W drodze do Aguas Azules
Szum uderzajacej z
cala moca wody moglismy uslyszec juz ze znacznej
odleglosci...Wyobrazenie widoku mojego pierwszego w zyciu wodospadu
sprawilo, ze droge ku niemu wiodaca pokonalam prawie nie zauwazajac
pobliskich sklepikow i nie slyszac nawolywan miejscowych sprzedawcow.
Wodospad wylonil sie zza drzew niczym wojownik na polu walki z cala
swa okazaloscia. Spieniona woda tworzyla przed nami spektakl, ktory
zatrzymywal na chwile bicie serca..Bylismy tam i w tamtej
chwili...calkowicie!
Pierwszy widok na wodospady Aguas Azules
Niebieskie wody i my
Aguas Azules, jak
wskazuje nazwa miejsca, odwoluje sie do niebieskiej wody wodospadu,
ktora w sloneczny dzien tworzy wraz z otaczajaca przyroda i blekitnym
niebem fantastyczna gre barw i swiatel..Niestety padajacy w ostatnich
dniach deszcz nie pozwolil nam na doswiadczenie tego cudu natury.

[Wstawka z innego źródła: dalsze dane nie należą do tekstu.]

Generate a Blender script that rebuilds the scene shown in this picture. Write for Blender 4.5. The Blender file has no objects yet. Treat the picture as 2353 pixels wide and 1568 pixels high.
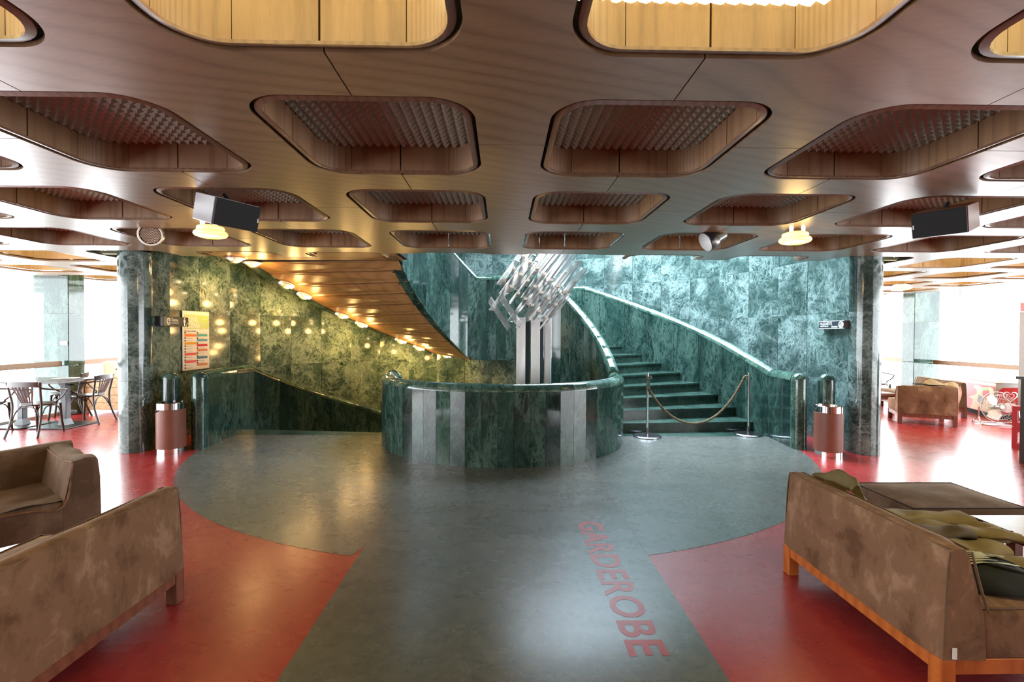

Mimo wszystko przeprawa na drugi brzeg rzeki z wodospadem w tle i
mozliwosc odswiezenia naszych cial po dlugiej wedrowce sprawily, ze
zupelnie zapomnielismy o tym szczegole. Bawilismy sie jak dzieci
pryskajac I moczac wzajemnie! Cudowne formy, ktore tworzyly Aguas
Azules przypominaly pociagniecia pedzlem najwybitniejszego artysty:
cieniutkie, pogrubione, delikatne i mocno wyznaczone linie...
Spienione wody Aguas Azules
Zycie jest piekne....pod wodospadem!
Aguas Azules i znow my!
Wodny spektakl i
dosc dluga wedrowka do Aguas Azules sprawily, ze nie czekalismy
specjalnie aby posilic sie specjalami lokalnej ludnosci, wysmienitymi
quesadillas z serem i
ziemniakami oraz micheladas
dla latwiejszego trawienia, ktore w Meksyku przygotowywane sa wedlug
specjalnej receptury, zwykle laczac lokalne piwo z cytryna, sola,
sosem angielskim i tabasco. Micheladas sa fantastyczne!
Po kapieli pora na meksykanski posilek. Quesadillas i micheladas
Do hostelu wrocilismy wyczerpani, ale za to
szczesliwi i szalenie zadowoleni tym, co odkrylismy w okolicy
slynnego Palenque. Jak zwykle wlozylismy plecak na plecy i ruszylismy
w droge na stacje autobusowa, gdzie po wejsciu do jednego z
“lodowatych pojazdow” znalezlismy sie na trasie do stolicy stanu
Chiapas, Tuxtla Gutierrez, w ktorej czekal juz na nas Benjamin,
Meksykanin o duszy podroznika i odkrywcy, ktorego Ivan poznal w
Izraelu, o czym pisze wczesniej. Sami zobaczycie, ze przemierzanie
swiata jest niczym wedrowka od jednego krewnego do drugiego..Osoby,
ktore napotykamy na naszej drodze to nasi przyjaciele, ktorzy czekaja
jedynie by nas poznac :) Do zobaczenia wkrotce!!!